Someone named Sam Bacile initially claimed to be the movie's writer and director but journalists quickly discovered the name was bogus. However, AP found a link between the cellphone number used by Bacile in interviews and the California house where Nakoula was tracked down.

And while Bacile claimed to be a Jew with ties to Israel, Nakoula turned out to be a Coptic Christian from California. He admitted working on logistics for the movie production company but no more.

But a check court papers filed in the 2010 fraud case turned up a list of aliases, including Nicola Bacily and Robert Bacily.

In that case, prosecutors said Nakoula set up fraudulent bank accounts using stolen identities and Social Security numbers, then funneled money from those accounts to others to which he had access, AP reported.

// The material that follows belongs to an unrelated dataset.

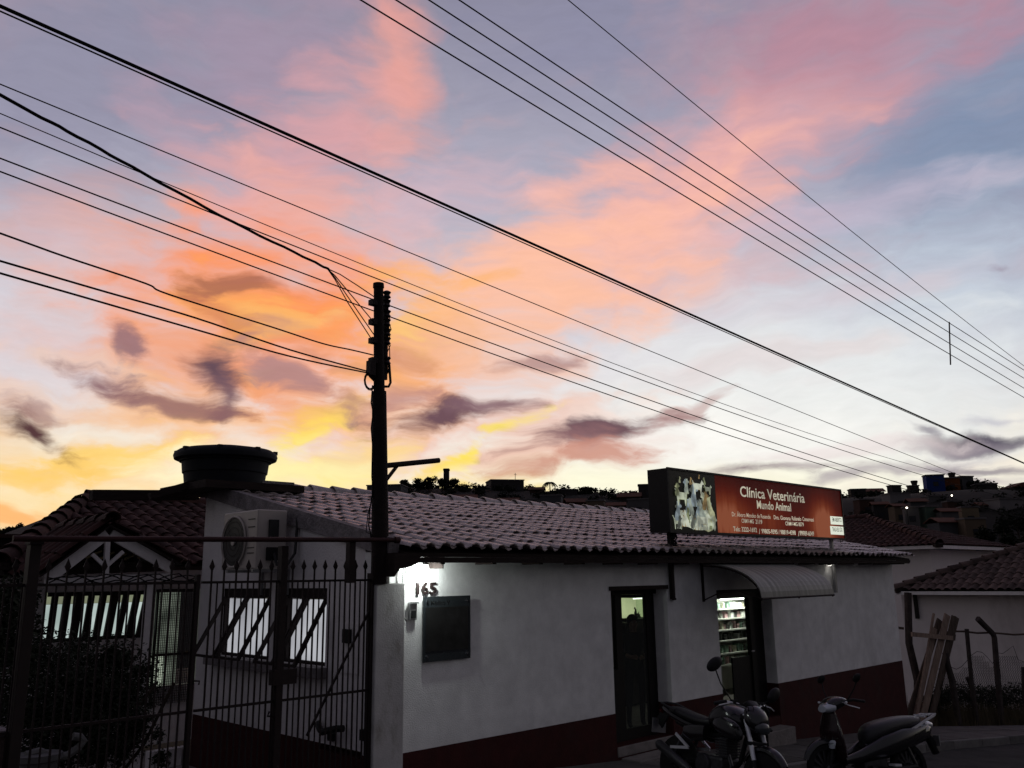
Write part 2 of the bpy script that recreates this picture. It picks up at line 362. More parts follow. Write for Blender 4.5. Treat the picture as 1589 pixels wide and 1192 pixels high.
def glass(name, tint=(.8, .85, .85), alpha=.25, rough=.08):
    m = bpy.data.materials.new(name); m.use_nodes = True; nt = m.node_tree; nt.nodes.clear()
    o = nt.nodes.new('ShaderNodeOutputMaterial'); t = nt.nodes.new('ShaderNodeBsdfTransparent'); t.inputs[0].default_value = (*tint, 1)
    p = nt.nodes.new('ShaderNodeBsdfPrincipled'); p.inputs['Base Color'].default_value = (*[v * .5 for v in tint], 1); p.inputs['Roughness'].default_value = rough
    x = nt.nodes.new('ShaderNodeMixShader'); x.inputs[0].default_value = alpha; nt.links.new(t.outputs[0], x.inputs[1]); nt.links.new(p.outputs[0], x.inputs[2]); nt.links.new(x.outputs[0], o.inputs[0]); return m
M = {}
M['wall'] = mat('white_limewash', (.80, .80, .79), .9, var=.14, scale=3.5, bump=.4, bscale=75, stain=((.5, .49, .48), 1.1, .52, .5, (1, 1, .45)), detail=9)
M['gable'] = mat('gable_limewash', (.74, .71, .71), .9, var=.07, scale=2.5, bump=.5, bscale=40, stain=((.30, .28, .27), 1.6, .56, .6, (1, 1, .4)))
M['dado'] = mat('maroon_dado_paint', (.048, .009, .009), .75, var=.25, scale=5, bump=.4, bscale=50, stain=((.04, .025, .022), 2.2, .52, .6, (1, 1, .6)))
M['pillar'] = mat('stained_plaster', (.50, .49, .48), .92, var=.16, scale=4, bump=.2, bscale=60, stain=((.17, .15, .11), 2.6, .52, .9, (1, 1, .5)))
M['band'] = mat('bare_mortar', (.22, .20, .205), .95, var=.35, scale=7, bump=1.0, bscale=28)
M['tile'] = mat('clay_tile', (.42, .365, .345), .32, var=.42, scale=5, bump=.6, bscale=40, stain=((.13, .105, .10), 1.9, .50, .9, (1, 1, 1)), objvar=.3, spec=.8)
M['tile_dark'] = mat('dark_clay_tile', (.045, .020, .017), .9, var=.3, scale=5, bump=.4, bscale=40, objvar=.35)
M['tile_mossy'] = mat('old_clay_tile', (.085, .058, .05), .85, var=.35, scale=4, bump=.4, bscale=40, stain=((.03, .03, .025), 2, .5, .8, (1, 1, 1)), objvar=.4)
M['iron'] = mat('dark_painted_iron', (.016, .009, .009), .7, var=.3, scale=20, bump=.2, spec=.25)
M['red_iron'] = mat('maroon_pipe_paint', (.035, .011, .011), .6, var=.3, scale=14, bump=.2)
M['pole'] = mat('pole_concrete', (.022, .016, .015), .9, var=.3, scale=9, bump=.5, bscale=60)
M['black'] = mat('black_plastic', (.012, .012, .013), .5, var=.2, scale=12)
M['wire'] = mat('cable_rubber', (.008, .008, .008), .9, var=.1, scale=30)
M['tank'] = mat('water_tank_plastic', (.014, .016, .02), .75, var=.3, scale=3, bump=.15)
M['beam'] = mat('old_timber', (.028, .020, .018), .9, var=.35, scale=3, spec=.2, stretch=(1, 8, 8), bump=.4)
M['whitewood'] = mat('white_painted_timber', (.72, .68, .68), .8, var=.12, scale=7, bump=.3)
M['board'] = mat('weathered_board', (.30, .22, .175), .9, var=.4, scale=5, stretch=(6, 6, .7), bump=.8, bscale=22)
M['board_dark'] = mat('dark_weathered_board', (.10, .075, .06), .9, var=.4, scale=5, stretch=(6, 6, .7), bump=.8, bscale=22)
M['post'] = mat('dark_fence_post', (.05, .04, .037), .95, var=.4, scale=8, bump=1.0, bscale=30)
M['ac'] = mat('cream_sheet_metal', (.42, .38, .35), .45, var=.08, scale=3, stain=((.28, .24, .2), 2, .55, .5, (1, 1, .4)))
M['grille'] = mat('dark_fan_grille', (.03, .03, .03), .5, var=.2, scale=10)
M['awning'] = mat('ribbed_awning_sheet', (.26, .265, .24), .5, var=.35, scale=1.5, stretch=(9, .6, .6), spec=.4)
M['frame'] = mat('dark_door_frame', (.010, .009, .009), .5, var=.2, scale=9)
M['room'] = mat('cream_room_wall', (.45, .44, .34), .9, var=.06, scale=3)
M['dim'] = mat('dim_furniture', (.05, .045, .04), .7, var=.3, scale=5)
M['shelf'] = mat('white_shelf_board', (.55, .56, .52), .6, var=.08, scale=5)
M['asphalt'] = mat('asphalt', (.045, .043, .043), .9, var=.35, scale=3, bump=.9, bscale=120, stain=((.085, .08, .075), .7, .5, .7, (1, 1, 1)))
M['concrete'] = mat('sidewalk_concrete', (.12, .112, .108), .92, var=.25, scale=2.5, bump=.8, bscale=70, stain=((.08, .075, .07), 1.2, .5, .8, (1, 1, 1)), objvar=.14)
M['kerb'] = mat('kerb_stone', (.15, .145, .14), .92, var=.3, scale=3, bump=.8, bscale=40, objvar=.15)
M['earth'] = mat('scrub_ground', (.012, .012, .009), .95, var=.5, scale=.12, bump=.3, bscale=2, stain=((.022, .016, .012), .05, .55, .7, (1, 1, 1)))
M['step'] = mat('step_concrete', (.22, .20, .19), .9, var=.25, scale=5, bump=.6)
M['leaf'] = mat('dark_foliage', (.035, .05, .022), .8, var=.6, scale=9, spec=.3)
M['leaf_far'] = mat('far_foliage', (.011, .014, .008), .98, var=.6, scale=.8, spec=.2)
M['hedge'] = mat('hedge_leaves', (.022, .028, .016), .8, var=.6, scale=8)
M['dry'] = mat('dry_grass', (.075, .06, .035), .9, var=.5, scale=5)
M['trunk'] = mat('tree_bark', (.06, .045, .035), .95, var=.3, scale=8, bump=.5)
M['zinc'] = mat('galvanised_metal', (.30, .30, .31), .4, .7, var=.15, scale=12)
M['bulb'] = glow('lamp_tube', (.92, 1.0, .95), 14)
M['porcelain'] = mat('insulator_glaze', (.03, .022, .02), .3, var=.2, scale=20)
M['chrome'] = mat('chromed_metal', (.75, .76, .80), .16, 1., var=.05, scale=10)
M['silver'] = mat('silver_plastic', (.72, .73, .77), .3, .35, var=.06, scale=10, coat=.4)
M['paint'] = mat('gloss_black_paint', (.008, .008, .010), .25, var=.1, scale=8, coat=.5, spec=.4)
M['seat'] = mat('vinyl_seat', (.018, .018, .02), .42, var=.15, scale=40, bump=.15, spec=.45)
M['tyre'] = mat('tyre_rubber', (.016, .016, .016), .85, var=.2, scale=20)
M['engine'] = mat('engine_casting', (.06, .06, .065), .4, .6, var=.3, scale=20)
M['lens'] = mat('headlight_lens', (.55, .60, .66), .08, var=.1, scale=10, spec=.9, coat=1.)
M['skin'] = mat('skin', (.30, .18, .13), .6, var=.05, scale=10)
M['shirt'] = mat('dark_shirt', (.03, .03, .035), .9, var=.2, scale=10)
M['trousers'] = mat('dark_trousers', (.02, .022, .03), .9, var=.2, scale=10)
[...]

[ Related: The film that may have sparked U.S. embassy protests ]

Members of the cast and crew have disavowed the movie, saying Bacile/Nakoula duped them.

Actress Cindy Lee Garcia said she thought she was in a film about ancient Egypt called Desert Warriors.

"It was going to be a film based on how things were 2,000 years ago," she told Gawker. "It wasn't based on anything to do with religion, it was just on how things were run in Egypt. There wasn't anything about Mohammed or Muslims or anything."

The 80 members of the movie's cast and crew released a statement via CNN saying they were "grossly misled" about the film's intent and expressing sorrow for the violence, which continued Thursday with protests in Cairo and Yemen's capital, Sanaa.

"The entire cast and crew are extremely upset and feel taken advantage of by the producer," the statement said.

"We are shocked by the drastic rewrites of the script and lies that were told to all involved. We are deeply saddened by the tragedies that have occurred."

CNN reported that a casting call published in 2011 in Backstage magazine and other publications described the production as a "historical Arabian Desert adventure film."

An actress in the film, who did not want to be identified publicly, told CNN the original script did not include the Prophet Mohammed as a character and that she and other actors complained about their lines being changed.

She said she spoke to the producer who told her he wrote the script because "he wants the Muslims to quit killing."

Another member of the production staff who has a copy of the original script confirmed there were no mentions of Mohammed or Islam, CNN said.

The movie has sparked a debate in the United States over free speech protections under the First Amendment of the Constitution. U.S. law bans speech that directly incites violence but the bar is set very high because the free expression of ideas, even noxious ones, lies at the core of democracy.

For decades a section of the Criminal Code of Canada has outlawed wilful promotion of hatred against any identifiable group.

The law has been controversial, with supporters saying it curbs the worst excesses of hate speech but opponents arguing it's an ultimately useless infringement on freedom of expression.

The law has been used several times, perhaps most notably against Alberta high school teacher James Keegstra, who was convicted of brainwashing his students into believing a world Jewish conspiracy has controlled global events throughout history and that the Holocaust never happened.

Keegstra appealed his 1985 conviction, arguing it violated his rights under the Charter, but the Supreme Court of Canada ultimately upheld the verdict and the law, under the constitutional caveat that allows justifiable infringements.

But in a wired world, it seems doubtful to me Canadian law would have changed much in this new outrage. The film itself languished in justifiable obscurity for a year until an apparent sympathizer uploaded a portion of it, with Arabic translation, onto YouTube.